Virginia Lawyers Weekly//September 2, 2025//
Virginia Lawyers Weekly//September 2, 2025//
Where the landowner unsuccessfully attempted to negotiate the relocation of two easements, and relocating the easements would not result in loss or injury to any real or potential economic benefits and would not cause excessive or unwarranted hardship or adversity, the circuit court did not err when it relocated the easements.
Background
Allen Creek Associates LLC, or ACA, owns a parcel of land just off Route 151 in Nelson County, Virginia. ACA planned to develop the property and build a residential community. As part of its plans, ACA sought to relocate two easements that run across the property: the Allen Creek right of way, or ROW, and the Eastern ROW. These easements serve the properties of Darlene and William Smith and Maxine Small. The circuit court granted ACA’s petition to relocate both easements under Code § 55.1-304.
Controversy
Appellants argue that there was no justiciable controversy ripe for adjudication and the circuit court therefore erred by “rendering a judgment that significantly altered appellants’ property rights.” They contend that the petition was based only on future or speculative facts rather than present facts. The court disagrees.
ACA spent nearly a year trying to negotiate an agreement with appellants. When that did not pan out, ACA petitioned the circuit court to relocate the easement. Nothing in the statute requires any governmental approvals or other prerequisite prior to petitioning the circuit court for relocation.
Beyond the lack of statutory requirements, the evidence established that the controversy involved present facts rather than future or speculative facts. ACA presented evidence that it attempted to develop a site plan leaving the easements largely in their original positions, but that it needed to submit a shared entrance agreement. ACA tried, unsuccessfully, to negotiate a shared entrance agreement with appellants for approximately a year.
Based on ACA’s evidence, the only thing stopping ACA from proceeding was appellants’ refusal to enter a shared entry agreement. ACA’s only alternative was to proceed with the petition to relocate the easement. Thus, ACA has established that there were actual adverse claims based on present, rather than future or speculative facts.
Code § 55.1-304
Appellants argue that the circuit court “misinterpreted and misapplied” Code § 55.1-304 and that it erred when it found that relocating the easement “would not result in loss or injury to any real or potential economic benefits and would not cause excessive or unwarranted hardship or adversity. Those terms are not defined in the statute or any relevant provisions.
Here, the record supports the circuit court’s finding that the relocation of the easements would not cause economic damage to appellants. Appellants do not point to any evidence in the record showing that they would be unable to continue their farming operations or conduct new agricultural uses (including agrotourism) if the easements are relocated. Nor do they present any evidence of possible cost to them. Appellants’ argument that the relocation of the easement would hamper their ability to develop the property in the future is speculative. Thus, there was no evidence that the relocation of the easements would cause any economic damage to appellants.
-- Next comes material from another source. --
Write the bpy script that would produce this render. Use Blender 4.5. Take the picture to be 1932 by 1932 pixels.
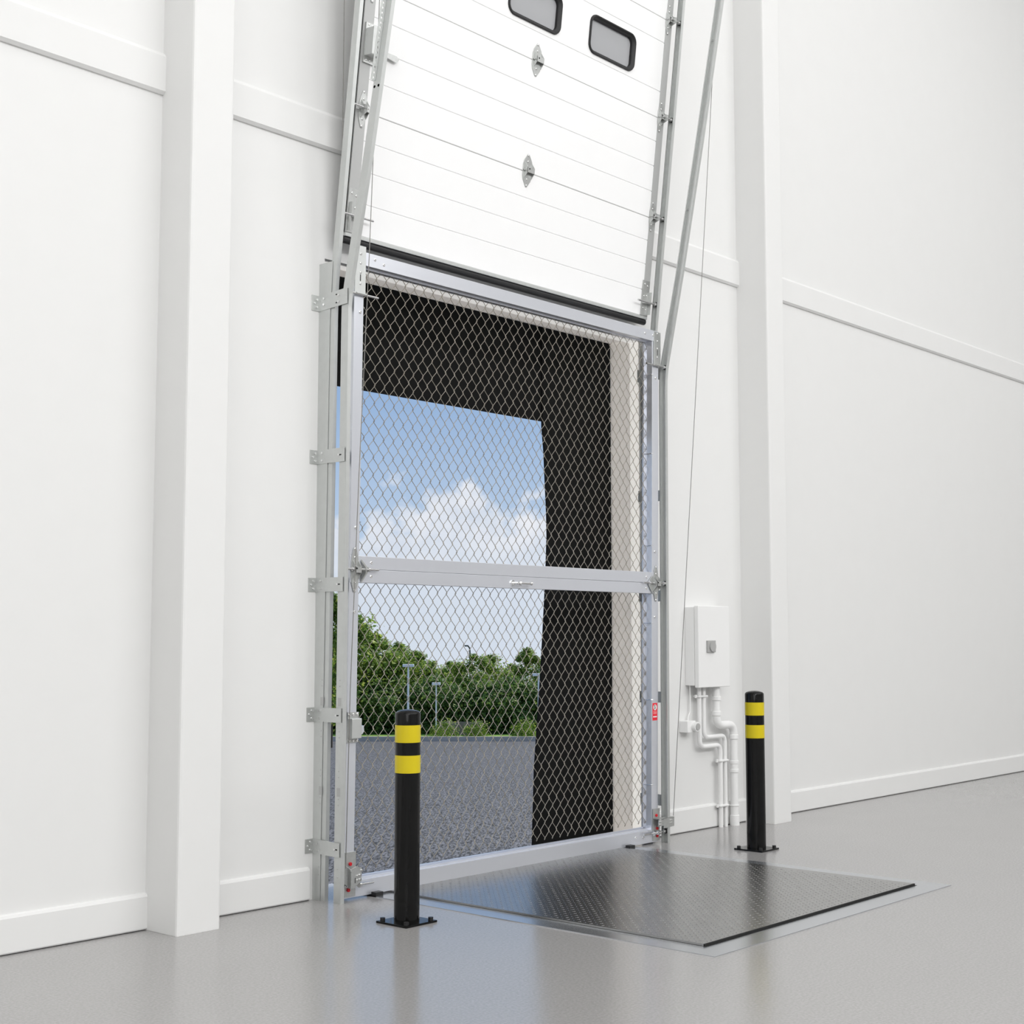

And the evidence, viewed in the light most favorable to ACA, shows that the relocation of the easement would cause no undue harm, and even some benefit, to appellants. Appellants’ argument related to their use of the land for agricultural purposes and their ability to get agricultural equipment across the right of way onto their properties. ACA presented evidence that the site plan was developed with appellants’ agricultural equipment in mind.
Taking
Appellants argue that the circuit court’s order relocating the easement constituted a governmental act. Assuming without deciding that the circuit court’s order constituted a governmental act and that the appellants had a cognizable property interest in the easement, no taking occurred because the relocation did not adversely affect appellants’ rights connected to the easement.
Affirmed.
Smith v. Allen Creek Associates LLC, Record No. 0850-24-3, Aug. 19, 2025. CAV (Atlee Jr.). From the Circuit Court of Nelson County (Doucette). Maynard L. Sipe (Boyd & Sipe PLC, on brief), for appellants. Stephen K. Strosnider (Franklin, Denney, Ward & Strosnider PLC, on brief), for appellee. VLW 025-7-221. 18 pp.